Müller came into the hands of Sir Richard Burton, who did metrical translations in 1890. This was published, discreetly and by an off-colour published, by Burton’s widow in 1894. The Burton rendering of Carmina XVI is only partly helpful:
I’ll —— you twain and ——
Pathic Aurélius! Fúrius, libertines!
Who durst determine from my versicles
Which seem o’er softy, that I’m scant of shame.
For pious poet it behoves be chaste
Himself; no chastity his verses need;
Nay, gain they finally more salt of wit
When over softy and of scanty shame,
Apt for exciting somewhat prurient,
In boys, I say not, but in bearded men
Who fail of movements in their hardened loins.
Ye who so many thousand kisses sung
Have read, deny male masculant I be?
You twain I’ll —— and ——
What ‘——’ could have been in Burton’s manuscript is anyone’s guess.
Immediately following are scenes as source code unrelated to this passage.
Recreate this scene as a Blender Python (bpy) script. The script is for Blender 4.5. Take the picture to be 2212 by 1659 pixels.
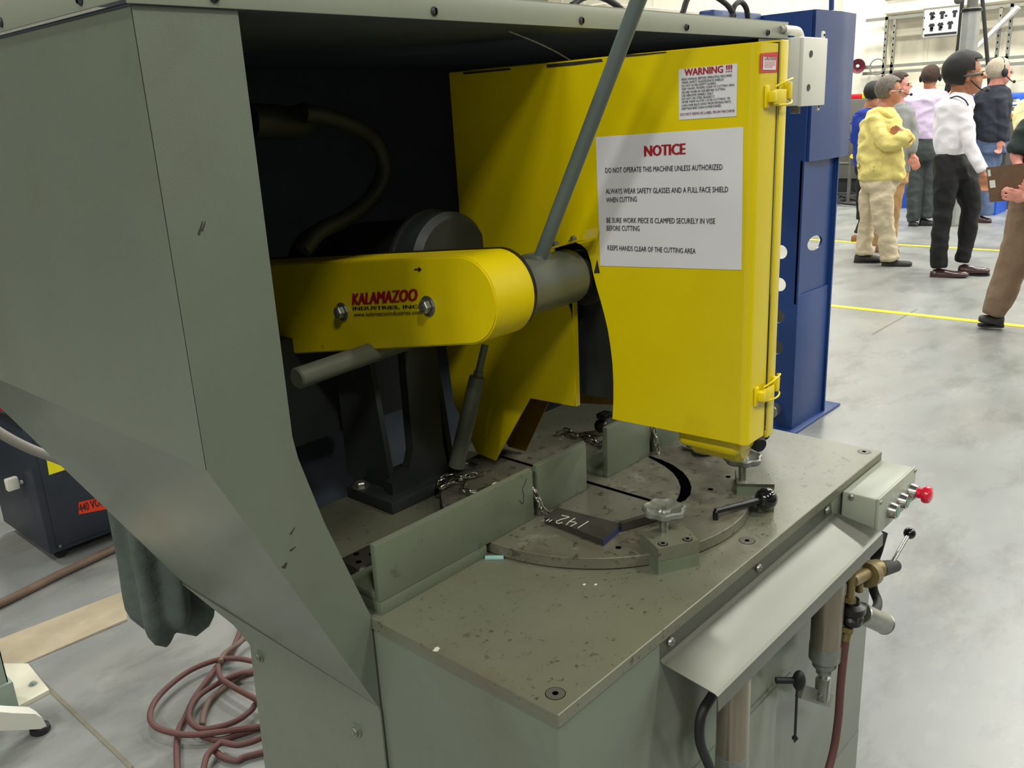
import bpy, bmesh, math, random
from mathutils import Vector, Matrix, noise
random.seed(4)
for o in list(bpy.data.objects): bpy.data.objects.remove(o)
SC = bpy.context.scene; COL = SC.collection
V = Vector
# ---------------------------------------------------------------- camera
PPX, PPY, F = 1106.0, 829.5, 1902.112
AX = V((0.66773, 0.25048, -0.70099)); 
def _camaxes():
    A, W = (2917., 151.), (1420., 7000.)
    d = lambda p: V((p[0]-PPX, -(p[1]-PPY), -F))
    X = d(A).normalized(); Z = -d(W).normalized(); Z = (Z - X*X.dot(Z)).normalized()
    return X, Z.cross(X), Z
CX, CY, CZ = _camaxes()
EYE = V((0, 0, 1.62))
def ray(px, py):
    c = V((px-PPX, -(py-PPY), -F)); return V((CX.dot(c), CY.dot(c), CZ.dot(c)))
def on(ax, val, px, py):                       # where a sight line meets the real plane x / y / z = val
    r = ray(px, py); t = (val-EYE[ax])/r[ax]; return EYE + r*t
cam = bpy.data.objects.new('camera', bpy.data.cameras.new('camera')); COL.objects.link(cam)
cam.matrix_world = Matrix(((CX.x, CX.y, CX.z, 0), (CY.x, CY.y, CY.z, 0), (CZ.x, CZ.y, CZ.z, EYE.z), (0, 0, 0, 1)))
cam.data.sensor_width = 36; cam.data.lens = F/2212*36; cam.data.clip_start = .02; cam.data.clip_end = 200
SC.camera = cam
# ---------------------------------------------------------------- world, light, exposure
w = bpy.data.worlds.new('world'); SC.world = w; w.use_nodes = True
w.node_tree.nodes['Background'].inputs[0].default_value = (.95, 1, .97, 1); w.node_tree.nodes['Background'].inputs[1].default_value = .05
SC.view_settings.view_transform = 'Standard'; SC.view_settings.look = 'None'
SC.view_settings.gamma = 1; SC.view_settings.use_curve_mapping = False; SC.view_settings.exposure = 0.0
LAMP = 118.0
LAMPS = [(x, y) for x in (-1.5, 2.5) for y in (-3.0, 5.5)]+[(-5.5, -.9), (-5.5, .9)]+[(x, y) for x in (6.5, 10.5, 14.5) for y in (-6.5, -2.5, 1.5, 5.5, 9.5)]
for i, (x, y) in enumerate(LAMPS):
    l = bpy.data.lights.new('lamp_light', 'AREA'); l.shape = 'RECTANGLE'; l.size = .5; l.size_y = 1.1; l.energy = LAMP*(1.75 if x < -5 else 1.25 if x < 5 else 1.0 if x < 8 else 1.9)
    l.color = (1, .985, .93)
    o = bpy.data.objects.new('lamp_light', l); o.location = (x, y, 6.28); COL.objects.link(o)
# ---------------------------------------------------------------- materials
MATS = {}
def S(r, g, b):
    f = lambda c: (c/255/12.92 if c/255 <= .04045 else ((c/255+.055)/1.055)**2.4)
    return (f(r), f(g), f(b), 1)
def mat(name, col, rough=.5, metal=0, var=.08, scale=6, bump=0, bscale=60, spots=None, emit=None, alpha=None, stretch=None, coat=0, rvar=0):
    m = bpy.data.materials.new(name); m.use_nodes = True; nt = m.node_tree; N = nt.nodes; L = nt.links
    b = N['Principled BSDF']; c = S(*col)
    b.inputs['Roughness'].default_value = rough; b.inputs['Metallic'].default_value = metal
    if coat: b.inputs['Coat Weight'].default_value = coat; b.inputs['Coat Roughness'].default_value = .15
    tc = N.new('ShaderNodeTexCoord'); mp = N.new('ShaderNodeMapping'); L.new(tc.outputs['Object'], mp.inputs[0])
    if stretch: mp.inputs['Scale'].default_value = stretch
    n = N.new('ShaderNodeTexNoise'); n.inputs['Scale'].default_value = scale; n.inputs['Detail'].default_value = 6; n.inputs['Roughness'].default_value = .6
    L.new(mp.outputs[0], n.inputs['Vector'])
    r = N.new('ShaderNodeValToRGB'); L.new(n.outputs['Fac'], r.inputs[0])
    r.color_ramp.elements[0].position = .3; r.color_ramp.elements[1].position = .7
    r.color_ramp.elements[0].color = tuple(x*(1-var) for x in c[:3])+(1,)
    r.color_ramp.elements[1].color = tuple(min(1, x*(1+var)) for x in c[:3])+(1,)
    out = r.outputs[0]
    for (sc, th, wd, sc_col, amt) in (spots or []):
        n2 = N.new('ShaderNodeTexNoise'); n2.inputs['Scale'].default_value = sc; n2.inputs['Detail'].default_value = 5; n2.inputs['Roughness'].default_value = .65
        L.new(mp.outputs[0], n2.inputs['Vector'])
        r2 = N.new('ShaderNodeValToRGB'); L.new(n2.outputs['Fac'], r2.inputs[0])
        r2.color_ramp.elements[0].position = th; r2.color_ramp.elements[1].position = th+wd
        r2.color_ramp.elements[0].color = (0, 0, 0, 1); r2.color_ramp.elements[1].color = (amt, amt, amt, 1)
        mx = N.new('ShaderNodeMixRGB'); L.new(r2.outputs[0], mx.inputs[0]); L.new(out, mx.inputs[1]); mx.inputs[2].default_value = S(*sc_col)
        out = mx.outputs[0]
    L.new(out, b.inputs['Base Color'])
    if rvar:
        mr = N.new('ShaderNodeMapRange'); L.new(n.outputs['Fac'], mr.inputs[0]); mr.inputs[3].default_value = rough-rvar; mr.inputs[4].default_value = rough+rvar
        L.new(mr.outputs[0], b.inputs['Roughness'])
    if bump:
        n3 = N.new('ShaderNodeTexNoise'); n3.inputs['Scale'].default_value = bscale; n3.inputs['Detail'].default_value = 3; L.new(mp.outputs[0], n3.inputs['Vector'])
        bp = N.new('ShaderNodeBump'); bp.inputs['Strength'].default_value = bump; bp.inputs['Distance'].default_value = .02 if bscale < 40 else .003
        L.new(n3.outputs['Fac'], bp.inputs['Height']); L.new(bp.outputs[0], b.inputs['Normal'])
    if name == 'hole': b.inputs['Specular IOR Level'].default_value = 0
    if emit: b.inputs['Emission Color'].default_value = c; b.inputs['Emission Strength'].default_value = emit
    if alpha is not None: b.inputs['Alpha'].default_value = alpha
    MATS[name] = m; return m
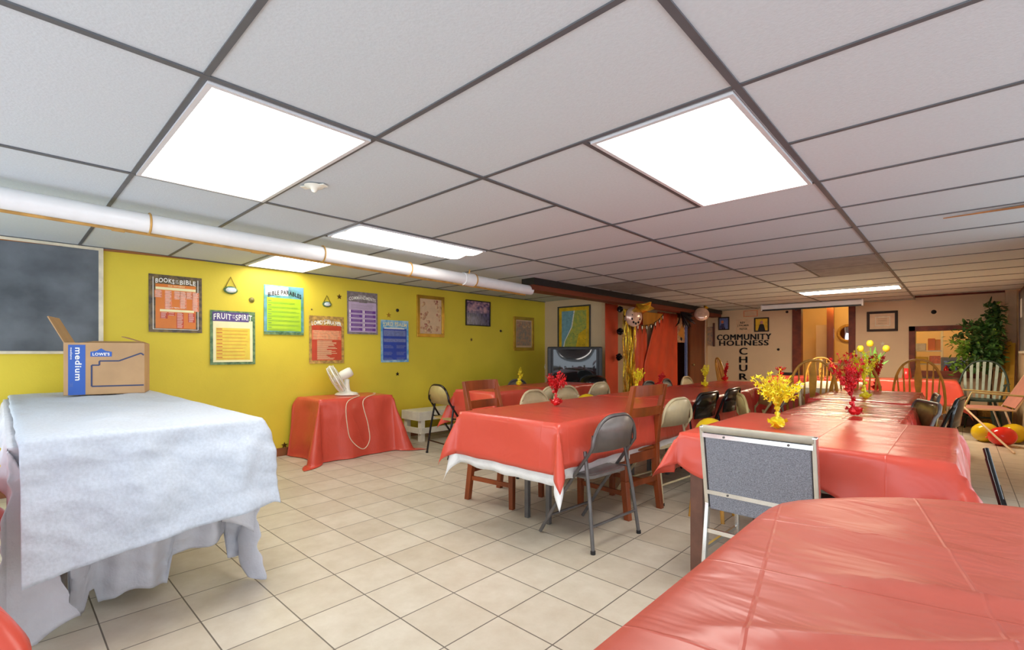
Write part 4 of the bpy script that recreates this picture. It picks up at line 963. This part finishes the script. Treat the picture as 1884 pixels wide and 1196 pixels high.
# ================================================================== CHAIRS (seat centre at the origin, sitter looks along +Y)
def folding_chair(label, frame='grey_metal', panel='grey_seat', H=.78, square=False, loc=(0, 0, 0), rz=0, group=None, w=.205):
    t = thing('folding_chair', label, 'chair', loc, rz, group); r = .011; yb = -.235; R_ = .06 if square else .165
    loop = [(-w, .19, .012), (-w, .06, .21), (-w, -.10, .43), (-w+.004, -.19, H-R_-.03)]
    for k in range(9):
        a = pi-k*(pi/2)/8; loop.append((-(w-R_)+R_*cos(a), -.19-.02-.02*(k/8), H-R_+R_*sin(a)*.98-.0))
    full = loop+[(-x, y, z) for x, y, z in loop[::-1]]
    MB().tube(full, r, frame, 8).build('frame', t)
    for s_ in (-1, 1):
        MB().tube([(s_*(w-.012), -.145, .545), (s_*(w+.004), -.19, .28), (s_*(w+.02), -.225, .012)], r, frame, 8).tube([(s_*(w+.02), -.226, .0), (s_*(w+.02), -.225, .02)], .014, 'black', 8).build('leg', t)
        MB().tube([(s_*(w-.02), .05, .385), (s_*(w-.012), -.165, .41)], .007, frame, 6).build('side_link', t)
    MB().tube([(-w-.012, -.208, .14), (w+.012, -.208, .14)], .008, frame, 8).build('crossbar', t); MB().tube([(-w, .125, .12), (w, .125, .12)], .008, frame, 8).build('crossbar', t)
    # seat pan with rolled edge
    o = []; sw, sd, rc = w-.018, .185, .05
    for cx_, cy_, a0 in ((sw-rc, sd-rc, 0), (-sw+rc, sd-rc, 90), (-sw+rc, -sd+rc, 180), (sw-rc, -sd+rc, 270)):
        for k in range(6): a = radians(a0+k*18); o.append((cx_+rc*cos(a), cy_+rc*sin(a)+.01))
    m = MB(); m.prism(o, .388, .405, panel, ax='z'); m.prism([(x*.86, y*.86) for x, y in o], .405, .409, panel, ax='z'); m.build('seat', t, bev=.004)
    # curved back panel
    m = MB(); n = 12; vs = []
    zt, zb = H-.012, H-.205
    for i in range(n+1):
        q = i/n*2-1; x = q*(w-.006); c_ = -.03*(1-q*q)
        e = (R_)*(1-sqrt(max(0, 1-max(0, (abs(x)-(w-R_))/R_)**2))) if abs(x) > w-R_ else 0
        eb = 0
        for z, dy in ((zb+eb, -.190), ((zb+zt)/2, -.204), (zt-e, -.218)): vs.append((x, dy+c_, z))
    fs = [(i*3+k, (i+1)*3+k, (i+1)*3+k+1, i*3+k+1) for i in range(n) for k in range(2)]
    m.add(vs, fs, panel, True); m.build('backrest', t, solid=.008)
    return t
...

Burton’s collaborator there was publisher (and pal of Oscar Wilde) Leonard C. Smithers, who did a parallel prose version — again not helping too much:
I will paedicate and irrumate you, Aurelius the bardache and Furius the cinaede, who judge me from my verses rich in love-liesse, to be their equal in modesty. For it behoves your devout poet to be chaste himself; his verses — not of necessity. Which verses, in a word, may have a spice and volupty, may have passion’s cling and such like decency, so that they can incite with ticklings, I do not say boys, but bearded ones whose stiffened limbs amort lack pliancy in movement. You, because of many thousand kisses you have read, think me womanish. I will paedicate and irrumate you!
Where’s all this going, Malcolm?
Well, here. The archive of the Literary Review re-issued, from 1982, Peter Stothard reviewing The Latin Sexual Vocabulary by J N Adams:
In the Penguin translation of Catullus two words are left untranslated. ‘Pedicabo et irrumabo vos’, writes the poet of his foes Furius and Aurelius and ‘pedicabo et irrumabo vos’ is how it stays in Peter Whigham’s English version. The first word means ‘I will bugger you’. When the present writer turned as a schoolboy to Lewis and Short’s Latin dictionary he learnt that pedicare meant only to perpetrate some nameless ‘unnatural vice’. The second word is also often translated as ‘to bugger’. The same Lewis and Short gives an even vaguer definition ‘to treat in a foul or shameful manner’. The real meaning of irrumareis one of the revelations in Mr J N Adams’s masterful new guide, The Latin Sexual Vocabulary, to which perplexed schoolboys and scholars will henceforth be able to turn for unerring advice on these erstwhile delicate matters.
After which, as they say, ‘all is revealed’. Refer there for a complete explanation.